Staccarsi da quel profilo post-ideologico significa però allontanarsi dagli atteggiamenti prevalenti nell’opinione pubblica italiana, che è sì caratterizzata da atteggiamenti conservatori sull’immigrazione, ma tuttavia prevalentemente progressisti sull’economia e su vari aspetti legati ai diritti civili. Un mainstream italiano che quindi non può che essere tendenzialmente moderato, e ostile a uscite più radicali ed estremiste. Avanzo quindi l’ipotesi, che ovviamente richiederà maggiori analisi e più dati, che quindi il calo di consensi della Lega possa essere messo in relazione con quello che di fatto potrebbe essere un errore, un passo falso nella definizione della strategia tematica della Lega, con l’effetto di indebolire la sua capacità di penetrazione trasversale, confinandola al solo elettorato che si colloca più chiaramente a destra. Una scelta che per certi versi mostra un problema di crescita e maturazione per la Lega di Salvini. Una cosa è prendere un partito del 4% e portarlo al 17%. Altra cosa è ambire a fargli materializzare l’oltre 30% visto nei sondaggi, puntando a farne uno degli attori baricentrici della politica italiana: difficile a mio parere farlo spostandolo su posizioni più estremiste.
Tuttavia, non si tratta certo del primo caso di potenziale errore strategico.
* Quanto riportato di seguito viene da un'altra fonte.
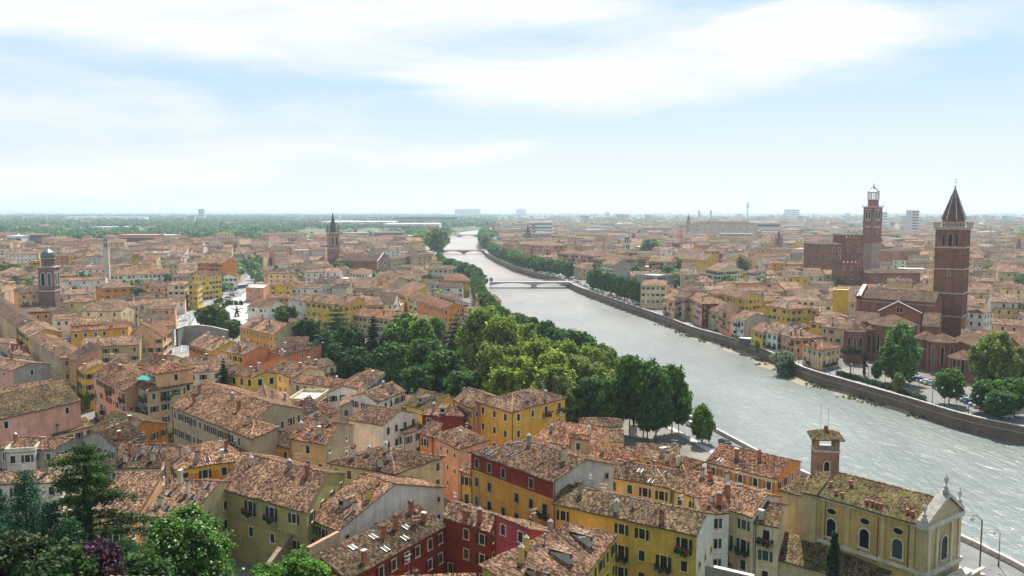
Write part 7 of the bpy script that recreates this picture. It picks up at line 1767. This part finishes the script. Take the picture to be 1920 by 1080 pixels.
# street lamps
def lampmb():
    b = MB(); b.lathe([(.16, 0), (.10, .8), (.07, 1.0), (.06, 5.6)], 8, iM, (.05, .06, .05)); return b
def lamphead():
    b = MB(); b.bar((0, 0, 5.5), (.5, 0, 6.0), .035, iM, (.05, .06, .05)); b.bar((.5, 0, 6.0), (.85, 0, 5.85), .035, iM, (.05, .06, .05)); b.lathe([(.04, 5.85), (.22, 5.6), (.16, 5.35), (0, 5.3)], 8, iP, (.55, .55, .5), .85, 0); return b
LM, LH = lampmb().mesh('pole'), lamphead().mesh('lantern')
def lamp(p, yaw, lab, grp=None, k=1.): t = thing('street_lamp', lab, 'street lamp', (p[0], p[1], .1), yaw, grp); t.scale = (k, k, k); link('pole', LM, t); link('lantern', LH, t); return t
for i, (u, v, k) in enumerate(((1836, 1082, 1.7), (1872, 1062, 1.0))): lamp(P(u, v, 0), 2.5, ('taller', 'shorter')[i] + ' street lamp by the river parapet right of the tan church', k=k)
for i, (u, v) in enumerate(((385, 610), (397, 572), (417, 556), (438, 541), (356, 618))): lamp(P(u, v, 0), i, 'grey street lamp along the curving road', 'street lamps on the curving road', 1.3)
for p, d in walkp(offs(RBs[:-6], -2.6), 27, 215, 690): lamp(p, math.atan2(d.y, d.x) + math.pi / 2, 'slim street lamp on the far quay parapet walk', 'street lamps on the far quay', 1.15)
# statue on the near bank
p = P(1188, 817, 0); t = thing('statue', 'pale stone statue of a standing figure on a pedestal among the near bank trees', 'statue', (p.x, p.y, 0), .4)
b = MB(); b.box(-.9, -.9, 0, .9, .9, .4, iS, (.52, .49, .43)); b.box(-.65, -.65, .4, .65, .65, 2.4, iS, (.52, .49, .43)); b.box(-.8, -.8, 2.4, .8, .8, 2.65, iS, (.55, .52, .46)); b.build('pedestal', t)
me = bpy.data.meshes.new('figure'); bones = [((0, 0, 3.75), .26), ((0, 0, 4.2), .24), ((0, 0, 4.65), .30), ((0, 0, 4.95), .11), ((.02, -.03, 5.2), .17), ((.14, 0, 3.4), .2), ((.17, .05, 2.95), .14), ((.18, .0, 2.65), .12), ((-.14, 0, 3.4), .2), ((-.22, -.12, 2.98), .14), ((-.2, -.0, 2.65), .12), ((.36, 0, 4.6), .12), ((.5, -.1, 4.2), .09), ((.35, -.3, 4.0), .07), ((-.36, 0, 4.6), .12), ((-.55, .0, 4.25), .09), ((-.6, -.1, 3.85), .07)]
me.from_pydata([q_ for q_, _ in bones], [(0, 1), (1, 2), (2, 3), (3, 4), (0, 5), (5, 6), (6, 7), (0, 8), (8, 9), (9, 10), (2, 11), (11, 12), (12, 13), (2, 14), (14, 15), (15, 16)], [])
fo = link('figure', me, t); md = fo.modifiers.new('skin', 'SKIN')
for i, (_, r_) in enumerate(bones): me.skin_vertices[0].data[i].radius = (r_, r_)
me.skin_vertices[0].data[0].use_root = True; fo.modifiers.new('sub', 'SUBSURF').levels = 2; me.materials.append(STONE)
# square: sculpture, cabin, hedges
p = P(444, 594, 0); t = thing('sculpture', 'dark angular monument with spread arms on the white square', 'sculpture', (p.x, p.y, 0), .3); b = MB(); cB = (.05, .045, .04)
b.box(-2.2, -1.2, 0, 2.2, 1.2, .8, iS, (.2, .18, .16)); b.bar((-1.4, 0, .8), (0, 0, 5), .7, iM, cB, 5, .9); b.bar((1.5, 0, .8), (0, 0, 5), .8, iM, cB, 5, .8); b.bar((0, 0, 4.5), (.3, 0, 8.5), .9, iM, cB, 5, .5); b.bar((0, 0, 5.5), (-5, 0, 7.4), .6, iM, cB, 5, .25); b.bar((0, 0, 5.5), (5.2, 0, 7.0), .6, iM, cB, 5, .25); b.bar((0, 0, 5), (3.4, .3, 3.4), .6, iM, cB, 5, .3)
b.build('bronze_body', t); t.scale = (.7, .7, .7)
p = P(474, 586, 0); t = thing('cabin', 'white box cabin on the square', 'cabin', (p.x, p.y, .06), .1); b = MB(); b.box(-3, -2.5, 0, 3, 2.5, 3.6, iP, (.72, .72, .70)); b.build('wall', t); b = MB(); b.box(-3.2, -2.7, 3.6, 3.2, 2.7, 3.9, iP, (.78, .78, .76)); b.build('roof', t)
b = MB(); b.box(-2.2, -2.55, 2.2, -.3, -2.51, 3.1, iG); b.box(.3, -2.55, 2.2, 2.2, -2.51, 3.1, iG); b.build('window', t)
for u, v in ((404, 571), (409, 568.5), (414, 566), (434, 572), (443, 572), (452, 572), (420, 577), (425, 573), (429, 570)): tree('bush', 0, 0, 'clipped round bush beside the white square', 2.6, 'clipped bushes beside the square', z0=.05, pos=P(u, v, 0), cat='bush', name='bush')
# pavilion, hedge, awning, walls
p = P(1412, 648, 0); t = thing('pavilion', 'low glass roofed pavilion on the quay before the yellow house', 'pavilion', (p.x, p.y, 0), -.75); b = MB(); b.box(-6, -2, 2.9, 6, 2, 3.15, iM, (.5, .55, .56)); b.build('roof', t); b = MB(); b.box(-5.8, -1.8, 0, 5.8, 1.8, 2.9, iP, (.08, .09, .09)); b.build('glazing', t)
V = []; A2 = [v2(P(u, v, 0)) for u, v in ((1572, 703), (1620, 716), (1680, 734), (1735, 752))]; A2 = smooth(A2, 6); hl = [(p.x, p.y, .7, .9, .9, .8) for p in sum(([a.lerp(c, j / 4) for j in range(4)] for a, c in zip(A2, A2[1:])), [])]
v_, q_, c_ = leaves(np.random.RandomState(4), hl, 9000, .20, (.04, .085, .02), .4, .4); o = thing('hedge', 'clipped green hedge on top of the quay wall before the parked cars', 'hedge', (0, 0, 0), data=fastmesh('hedge', v_, q_, c_, iL))
p = P(272, 706, 17); t = thing('awning', 'teal canvas awning over the roof terrace of the terracotta roofed house', 'awning', (p.x, p.y, 0), -.35); b = MB(); z = 16.6
b.box(-2.0, -1.2, z, 2.0, 1.2, z + .08, iP, (.02, .24, .22), T=Matrix.Translation((0, 0, z)) @ Matrix.Rotation(rad(14), 4, 'X') @ Matrix.Translation((0, 0, -z))); b.build('canvas', t); b = MB()
for sx_ in (-2.5, 2.5): b.bar((sx_, -1.5, z - 2.6), (sx_, -1.5, z), .05, iM, (.4, .4, .4)); b.bar((sx_, 1.5, z - 2.6), (sx_, 1.5, z + .3), .05, iM, (.4, .4, .4))
b.build('frame', t)
def wall_thing(pts, h, z0, lab, col=(.32, .30, .27), th=.5, cap=(.4, .36, .3)):
    t = thing('garden_wall', lab, 'wall'); b = MB()
    for (p0, p1) in zip(pts, pts[1:]):
        d = (v2(p1) - v2(p0)).normalized(); n = Vector((-d.y, d.x)) * th / 2; a0, a1 = v2(p0), v2(p1)
        for s_ in (-1, 1): b.face([(a0.x + n.x * s_, a0.y + n.y * s_, z0), (a1.x + n.x * s_, a1.y + n.y * s_, z0), (a1.x + n.x * s_, a1.y + n.y * s_, p1[2]), (a0.x + n.x * s_, a0.y + n.y * s_, p0[2])], iW, col)
        b.face([(a0.x - n.x * 1.3, a0.y - n.y * 1.3, p0[2]), (a1.x - n.x * 1.3, a1.y - n.y * 1.3, p1[2]), (a1.x + n.x * 1.3, a1.y + n.y * 1.3, p1[2]), (a0.x + n.x * 1.3, a0.y + n.y * 1.3, p0[2])], iS, cap)
    b.build('masonry', t)
wall_thing([P(331, 616, 8), P(345, 611, 8), P(372, 609, 8.4), P(398, 612, 8), P(428, 619, 7)], 8, 0, 'curved grey ruined wall below the white square', (.27, .25, .23), .8)
wall_thing([P(1301, 1053, 6.5), P(1414, 1079, 6.5)], 6, 0, 'old garden wall below the white gable at the bottom right', (.30, .27, .22), .7, (.5, .48, .45))
wall_thing([P(445, 735, 8), P(470, 726, 8.3), P(524, 744, 8)], 8, 0, 'dark weathered wall behind the beige palazzo roof', (.22, .20, .18), .5)
wall_thing([P(556, 985, 8), P(528, 1022, 7), P(500, 1060, 6)], 8, 0, 'stepped rough garden wall beside the olive house', (.24, .19, .13), .6, (.2, .15, .1))
wall_thing([P(577, 1026, 10.4), P(634, 996, 10.4)], 9, 0, 'short cream wall with a tiled top left of the red house', WC['cream'], .5, (.4, .2, .13))
# laundry
p = P(1399, 988, 9); t = thing('laundry', 'pale blue towel hanging from a balcony near the riverside church', 'laundry', (p.x, p.y, 0), .3); b = MB()
for k in range(6): y0, y1 = .05 * math.sin(k * 1.5), .05 * math.sin((k + 1) * 1.5); b.face([(-.7 + k * .24, y0, 7.4), (-.46 + k * .24, y1, 7.4), (-.46 + k * .24, y1, 10), (-.7 + k * .24, y0, 10)], iP, (.35, .5, .75))
b.build('towel', t)
# the nearest tile ridge, on the viewer's own terrace
t = thing('garden_wall', 'wall top with fat clay ridge tiles at the very bottom left', 'wall'); b = MB(); p0, p1 = P(205, 1092, 42), P(330, 1094, 42)
for k in range(9):
    a = Vector(p0).lerp(Vector(p1), k / 9); c = Vector(p0).lerp(Vector(p1), (k + 1.15) / 9)
    a.z += .12; b.bar(a, c, .26, iR, (1.3, 1.1, 1.0), 10, .22)
b.build('ridge_tiles', t); b = MB(); d = (v2(p1) - v2(p0)); b.face([(p0.x, p0.y, 20), (p1.x, p1.y, 20), (p1.x, p1.y, p1.z), (p0.x, p0.y, p0.z)], iW, WC['beige']); b.build('masonry', t)
# ---------------------------------------------------------------- names for the houses of the fill
LMK = [('domed left bell tower', 89, 500), ('black spired brick tower', 625, 440), ('white square', 450, 590), ('salmon apartment house', 432, 490), ('tallest campanile', 1785, 480), ('civic tower', 1634, 400), ('great plane tree', 1224, 470), ('flat road bridge', 1000, 535), ('pink quay house', 1310, 580), ('umbrella pine', 1598, 660), ('big beige palazzo', 420, 770), ('dark red hipped house', 830, 770), ('glazed chapel', 200, 580), ('long yellow palace', 1300, 485), ('rose windowed friary', 720, 490), ('tan riverside church', 1620, 960), ('arcaded quay palace', 1225, 535), ('slim cream bell tower', 199, 470), ('mustard corner house', 975, 755), ('gallery building', 815, 570), ('brick crenellated hall', 1598, 495), ('little brick bell tower', 1460, 450), ('yellow palace by the park', 610, 565), ('dark pointed fir', 418, 690), ('coral orange building', 570, 660), ('pink church', 90, 760), ('square stone hall', 140, 570)]
cnt = {}
ORD = ['nearest', 'second', 'third', 'fourth', 'fifth', 'sixth', 'seventh', 'eighth', 'ninth', 'tenth'] + ['%dth' % k for k in range(11, 60)]
todo = []
for root, c0, ze, wn, ft, auto in HOUSES:
    if not auto: continue
    u, v, f = W2P((c0.x, c0.y, ze)); l = min(LMK, key=lambda l: math.hypot(l[1] - u, (l[2] - v) * 1.6)); du, dv_ = u - l[1], (v - l[2]) * 1.6
    side_ = ('right of' if du > 0 else 'left of') if abs(du) > abs(dv_) else ('in front of' if dv_ > 0 else 'behind'); todo.append((math.hypot(du, dv_), root, wn, ft, side_, l[0]))
for dd_, root, wn, ft, side_, ln_ in sorted(todo, key=lambda t: t[0]):
    k = (wn, ft, side_, ln_); n_ = cnt.get(k, 0); cnt[k] = n_ + 1
    root['label'] = ('%s %s house %s the %s' % (wn, ft, side_, ln_)) if n_ == 0 else '%s %s house, %s nearest %s the %s' % (wn, ft, ORD[n_], side_, ln_)
# rename the few first ones so that they also say they are the nearest when there are several
for dd_, root, wn, ft, side_, ln_ in todo:
    if cnt[(wn, ft, side_, ln_)] > 1 and root['label'].count(',') == 0: root['label'] = '%s %s house nearest %s the %s' % (wn, ft, side_, ln_)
Un illustre precedente è quello di Matteo Renzi, che dopo le trionfali europee del 2014, vinte grazie a una strategia “ecumenica” che mirava anzitutto a non dividere l’elettorato di centrosinistra puntando su obiettivi bipartisan (spazio alle donne, più peso in Europa, redistribuzione del reddito), cadde poi in un errore simile, infilandosi dall’autunno 2014 in una strategia più ideologica, con scelte divisive che gli alienarono il sostegno di una parte importante dell’elettorato di centrosinistra (nonché di soggetti chiave come sindacati, insegnanti, e ceti più disagiati). I risultati si sono visti prima nel referendum costituzionale e poi nel disastro elettorale del 4 marzo 2018. Non è possibile per adesso dire come evolverà il consenso alla Lega (l’arretramento di questi giorni potrebbe anche essere temporaneo), ma l’impressione è che la strategia vista nelle ultime settimane non sia il miglior viatico perché Salvini possa conquistare una posizione baricentrica nella politica italiana. E forse il ritorno di questi ultimi giorni a un tema come la sicurezza (in linea con l’identità della Lega, e classicamente di destra, ma dotato di una capacità di penetrazione trasversale, e su cui la Lega è tradizionalmente percepita come molto credibile) potrebbe rappresentare un tentativo di recuperare il “passo falso” verso l’estrema destra delle ultime settimane. Riuscirà? Lo sapremo nelle urne, ormai tra meno di due settimane.